» Material
[start]

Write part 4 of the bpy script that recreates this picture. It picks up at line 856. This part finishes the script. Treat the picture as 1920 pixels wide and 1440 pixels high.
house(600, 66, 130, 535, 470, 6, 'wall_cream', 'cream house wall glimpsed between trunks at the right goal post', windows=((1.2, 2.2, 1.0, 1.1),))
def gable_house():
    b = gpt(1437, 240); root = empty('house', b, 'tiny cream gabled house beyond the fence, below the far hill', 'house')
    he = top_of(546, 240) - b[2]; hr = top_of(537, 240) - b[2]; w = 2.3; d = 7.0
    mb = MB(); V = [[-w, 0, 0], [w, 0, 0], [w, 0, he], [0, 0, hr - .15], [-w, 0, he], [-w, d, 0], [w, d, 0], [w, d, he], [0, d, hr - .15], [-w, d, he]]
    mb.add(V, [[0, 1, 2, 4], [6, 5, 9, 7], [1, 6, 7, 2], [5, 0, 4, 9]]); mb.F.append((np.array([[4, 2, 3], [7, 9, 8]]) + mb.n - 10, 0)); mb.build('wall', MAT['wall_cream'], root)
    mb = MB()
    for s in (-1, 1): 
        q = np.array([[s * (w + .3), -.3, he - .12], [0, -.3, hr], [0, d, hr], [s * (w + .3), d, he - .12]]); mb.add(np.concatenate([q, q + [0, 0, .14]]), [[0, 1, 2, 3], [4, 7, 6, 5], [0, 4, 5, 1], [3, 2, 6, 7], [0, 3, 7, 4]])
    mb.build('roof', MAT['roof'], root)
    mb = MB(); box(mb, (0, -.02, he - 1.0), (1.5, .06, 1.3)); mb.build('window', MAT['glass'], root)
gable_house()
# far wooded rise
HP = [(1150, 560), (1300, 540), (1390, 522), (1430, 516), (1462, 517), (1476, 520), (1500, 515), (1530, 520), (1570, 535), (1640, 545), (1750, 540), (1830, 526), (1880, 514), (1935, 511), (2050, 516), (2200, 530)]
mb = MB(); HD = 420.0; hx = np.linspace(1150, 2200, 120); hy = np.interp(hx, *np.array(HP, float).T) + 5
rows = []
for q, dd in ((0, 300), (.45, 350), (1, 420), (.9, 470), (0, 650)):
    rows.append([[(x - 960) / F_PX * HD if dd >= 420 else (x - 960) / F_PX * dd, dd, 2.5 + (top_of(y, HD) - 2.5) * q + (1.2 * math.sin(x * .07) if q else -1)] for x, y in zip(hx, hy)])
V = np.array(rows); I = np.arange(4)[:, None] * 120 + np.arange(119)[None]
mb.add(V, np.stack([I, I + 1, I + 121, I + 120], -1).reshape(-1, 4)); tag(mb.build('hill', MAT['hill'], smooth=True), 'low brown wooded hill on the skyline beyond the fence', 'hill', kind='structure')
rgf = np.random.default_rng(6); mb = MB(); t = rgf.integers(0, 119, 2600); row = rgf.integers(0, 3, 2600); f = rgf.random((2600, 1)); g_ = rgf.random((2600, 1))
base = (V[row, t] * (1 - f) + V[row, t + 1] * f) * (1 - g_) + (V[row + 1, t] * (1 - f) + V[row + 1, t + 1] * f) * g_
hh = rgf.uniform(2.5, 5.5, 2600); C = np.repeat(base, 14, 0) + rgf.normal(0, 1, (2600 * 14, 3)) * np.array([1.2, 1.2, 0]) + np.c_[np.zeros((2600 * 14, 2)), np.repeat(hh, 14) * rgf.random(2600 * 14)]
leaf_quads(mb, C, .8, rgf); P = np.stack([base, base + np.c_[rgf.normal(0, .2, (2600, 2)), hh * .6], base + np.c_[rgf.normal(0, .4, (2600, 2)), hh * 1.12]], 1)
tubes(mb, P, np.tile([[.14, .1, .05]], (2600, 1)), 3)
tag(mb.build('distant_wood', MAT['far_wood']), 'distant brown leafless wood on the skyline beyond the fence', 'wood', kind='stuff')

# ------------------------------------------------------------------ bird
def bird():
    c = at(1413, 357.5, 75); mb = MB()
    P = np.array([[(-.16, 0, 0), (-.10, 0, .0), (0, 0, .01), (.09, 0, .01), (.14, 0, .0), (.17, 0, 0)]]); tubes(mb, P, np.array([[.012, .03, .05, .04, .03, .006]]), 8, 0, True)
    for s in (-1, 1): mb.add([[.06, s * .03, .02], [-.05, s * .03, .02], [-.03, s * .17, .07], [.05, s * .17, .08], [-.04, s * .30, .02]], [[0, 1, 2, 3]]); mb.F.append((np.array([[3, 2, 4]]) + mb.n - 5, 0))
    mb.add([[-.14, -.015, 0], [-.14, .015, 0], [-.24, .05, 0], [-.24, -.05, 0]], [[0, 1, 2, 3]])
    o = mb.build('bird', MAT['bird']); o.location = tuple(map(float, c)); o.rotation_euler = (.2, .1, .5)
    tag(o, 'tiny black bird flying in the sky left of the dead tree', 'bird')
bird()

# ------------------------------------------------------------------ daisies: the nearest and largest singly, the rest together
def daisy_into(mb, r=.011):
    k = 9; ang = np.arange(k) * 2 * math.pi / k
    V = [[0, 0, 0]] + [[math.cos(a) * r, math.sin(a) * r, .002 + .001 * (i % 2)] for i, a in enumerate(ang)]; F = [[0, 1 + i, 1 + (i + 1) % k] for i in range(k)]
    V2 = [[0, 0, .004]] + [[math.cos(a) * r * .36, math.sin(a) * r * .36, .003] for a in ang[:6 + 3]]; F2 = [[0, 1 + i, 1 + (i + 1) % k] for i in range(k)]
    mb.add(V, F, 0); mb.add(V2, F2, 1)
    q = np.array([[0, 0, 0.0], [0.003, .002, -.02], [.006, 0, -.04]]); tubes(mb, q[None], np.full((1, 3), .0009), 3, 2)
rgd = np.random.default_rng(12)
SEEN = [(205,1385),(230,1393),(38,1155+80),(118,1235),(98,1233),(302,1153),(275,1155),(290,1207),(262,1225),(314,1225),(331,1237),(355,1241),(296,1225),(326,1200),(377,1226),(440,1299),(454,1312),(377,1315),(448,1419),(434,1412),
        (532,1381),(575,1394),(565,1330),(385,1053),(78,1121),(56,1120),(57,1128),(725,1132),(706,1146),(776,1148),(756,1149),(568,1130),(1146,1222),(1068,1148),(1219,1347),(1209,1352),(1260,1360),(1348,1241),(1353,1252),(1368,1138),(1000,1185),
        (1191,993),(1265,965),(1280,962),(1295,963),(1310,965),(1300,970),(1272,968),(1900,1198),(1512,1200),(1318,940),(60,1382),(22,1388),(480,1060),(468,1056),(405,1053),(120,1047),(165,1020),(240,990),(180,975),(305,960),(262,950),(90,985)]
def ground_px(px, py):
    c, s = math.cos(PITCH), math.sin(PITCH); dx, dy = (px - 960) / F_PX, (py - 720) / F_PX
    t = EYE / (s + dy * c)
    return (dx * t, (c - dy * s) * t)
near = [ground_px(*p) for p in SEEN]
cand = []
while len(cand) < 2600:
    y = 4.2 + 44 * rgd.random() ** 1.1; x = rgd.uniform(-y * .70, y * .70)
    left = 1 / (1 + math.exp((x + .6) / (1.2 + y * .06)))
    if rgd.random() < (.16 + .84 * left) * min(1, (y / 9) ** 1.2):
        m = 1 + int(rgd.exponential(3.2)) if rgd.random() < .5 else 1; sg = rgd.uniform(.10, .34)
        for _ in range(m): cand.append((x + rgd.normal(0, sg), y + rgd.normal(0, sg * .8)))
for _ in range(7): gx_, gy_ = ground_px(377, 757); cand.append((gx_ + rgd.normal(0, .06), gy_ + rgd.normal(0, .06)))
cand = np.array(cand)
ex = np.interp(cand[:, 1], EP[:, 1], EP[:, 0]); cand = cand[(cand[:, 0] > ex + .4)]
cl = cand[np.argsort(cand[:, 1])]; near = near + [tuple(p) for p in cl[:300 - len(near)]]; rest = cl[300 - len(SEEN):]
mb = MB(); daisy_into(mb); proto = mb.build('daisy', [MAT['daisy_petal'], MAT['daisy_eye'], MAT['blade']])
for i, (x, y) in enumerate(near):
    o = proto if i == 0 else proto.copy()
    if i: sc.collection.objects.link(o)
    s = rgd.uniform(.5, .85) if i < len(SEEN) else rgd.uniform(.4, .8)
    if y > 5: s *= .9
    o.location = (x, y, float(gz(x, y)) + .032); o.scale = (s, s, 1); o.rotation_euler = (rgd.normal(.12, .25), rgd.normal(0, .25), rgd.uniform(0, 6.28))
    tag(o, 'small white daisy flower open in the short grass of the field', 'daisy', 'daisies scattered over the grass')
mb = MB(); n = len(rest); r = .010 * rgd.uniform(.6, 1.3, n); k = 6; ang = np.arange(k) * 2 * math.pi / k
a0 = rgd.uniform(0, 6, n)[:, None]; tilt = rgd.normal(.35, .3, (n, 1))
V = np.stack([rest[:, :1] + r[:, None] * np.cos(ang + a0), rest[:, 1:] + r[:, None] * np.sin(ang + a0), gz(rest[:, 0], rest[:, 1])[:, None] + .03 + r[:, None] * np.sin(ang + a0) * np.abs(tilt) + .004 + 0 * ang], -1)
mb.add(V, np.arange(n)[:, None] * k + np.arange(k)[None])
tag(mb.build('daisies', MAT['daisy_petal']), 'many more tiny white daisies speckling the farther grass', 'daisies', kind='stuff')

[end]
[start]

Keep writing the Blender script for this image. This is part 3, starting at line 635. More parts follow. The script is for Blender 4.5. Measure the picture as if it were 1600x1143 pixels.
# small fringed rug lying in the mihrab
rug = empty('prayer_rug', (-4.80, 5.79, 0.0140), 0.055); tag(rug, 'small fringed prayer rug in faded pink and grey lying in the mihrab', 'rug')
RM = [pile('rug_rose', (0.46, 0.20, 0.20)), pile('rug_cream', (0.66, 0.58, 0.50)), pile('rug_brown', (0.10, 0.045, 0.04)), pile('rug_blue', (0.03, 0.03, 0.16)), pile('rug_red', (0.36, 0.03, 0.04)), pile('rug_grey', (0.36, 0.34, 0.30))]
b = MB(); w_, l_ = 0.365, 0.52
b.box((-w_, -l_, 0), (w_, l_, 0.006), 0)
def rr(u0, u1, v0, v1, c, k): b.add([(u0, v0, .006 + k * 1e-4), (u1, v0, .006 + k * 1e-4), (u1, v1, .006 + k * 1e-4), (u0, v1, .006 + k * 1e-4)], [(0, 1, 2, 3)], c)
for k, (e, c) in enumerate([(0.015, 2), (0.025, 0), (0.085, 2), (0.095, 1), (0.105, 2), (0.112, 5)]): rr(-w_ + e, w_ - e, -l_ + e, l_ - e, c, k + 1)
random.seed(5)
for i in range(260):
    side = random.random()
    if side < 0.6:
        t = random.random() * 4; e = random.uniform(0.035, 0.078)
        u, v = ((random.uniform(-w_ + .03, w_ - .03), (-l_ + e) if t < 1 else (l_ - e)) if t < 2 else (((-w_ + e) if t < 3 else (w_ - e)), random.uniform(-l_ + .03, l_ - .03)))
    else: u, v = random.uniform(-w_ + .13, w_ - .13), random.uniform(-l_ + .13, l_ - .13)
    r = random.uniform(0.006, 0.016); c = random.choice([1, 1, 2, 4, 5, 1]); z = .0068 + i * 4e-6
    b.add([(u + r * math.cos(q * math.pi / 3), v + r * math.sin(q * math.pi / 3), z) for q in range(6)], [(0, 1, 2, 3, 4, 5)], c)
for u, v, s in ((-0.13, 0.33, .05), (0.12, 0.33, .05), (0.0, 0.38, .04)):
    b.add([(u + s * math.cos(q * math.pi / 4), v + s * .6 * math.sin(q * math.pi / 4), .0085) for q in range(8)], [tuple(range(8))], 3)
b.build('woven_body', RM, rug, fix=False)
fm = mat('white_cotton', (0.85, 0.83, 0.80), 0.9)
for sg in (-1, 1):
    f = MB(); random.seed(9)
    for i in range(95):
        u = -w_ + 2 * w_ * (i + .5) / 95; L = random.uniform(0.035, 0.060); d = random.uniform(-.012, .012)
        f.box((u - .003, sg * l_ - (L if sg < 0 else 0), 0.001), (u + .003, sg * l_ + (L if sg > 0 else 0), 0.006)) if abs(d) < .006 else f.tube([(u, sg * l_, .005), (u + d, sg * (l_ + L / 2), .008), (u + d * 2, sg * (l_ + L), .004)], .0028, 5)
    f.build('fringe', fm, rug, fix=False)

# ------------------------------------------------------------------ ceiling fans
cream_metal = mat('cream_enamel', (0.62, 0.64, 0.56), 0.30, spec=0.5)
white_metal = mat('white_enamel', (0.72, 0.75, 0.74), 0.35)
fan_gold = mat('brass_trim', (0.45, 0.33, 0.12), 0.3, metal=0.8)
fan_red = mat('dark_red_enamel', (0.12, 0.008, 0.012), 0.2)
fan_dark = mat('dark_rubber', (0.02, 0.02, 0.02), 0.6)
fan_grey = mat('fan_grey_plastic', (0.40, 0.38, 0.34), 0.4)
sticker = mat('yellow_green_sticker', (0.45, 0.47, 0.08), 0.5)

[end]
[start]

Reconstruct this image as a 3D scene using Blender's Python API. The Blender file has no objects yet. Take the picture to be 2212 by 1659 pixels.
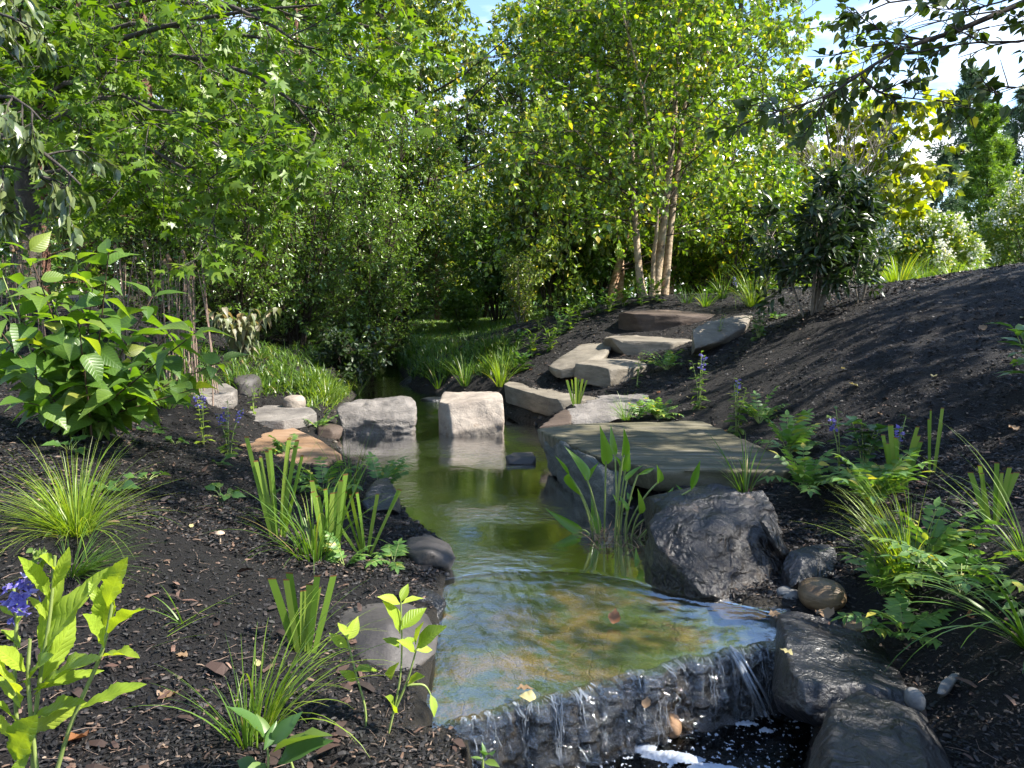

[end]

» Goal
Gather each line from the entries above that includes the word "image".

» Expected output
Keep writing the Blender script for this image. This is part 3, starting at line 635. More parts follow. The script is for Blender 4.5. Measure the picture as if it were 1600x1143 pixels.
Reconstruct this image as a 3D scene using Blender's Python API. The Blender file has no objects yet. Take the picture to be 2212 by 1659 pixels.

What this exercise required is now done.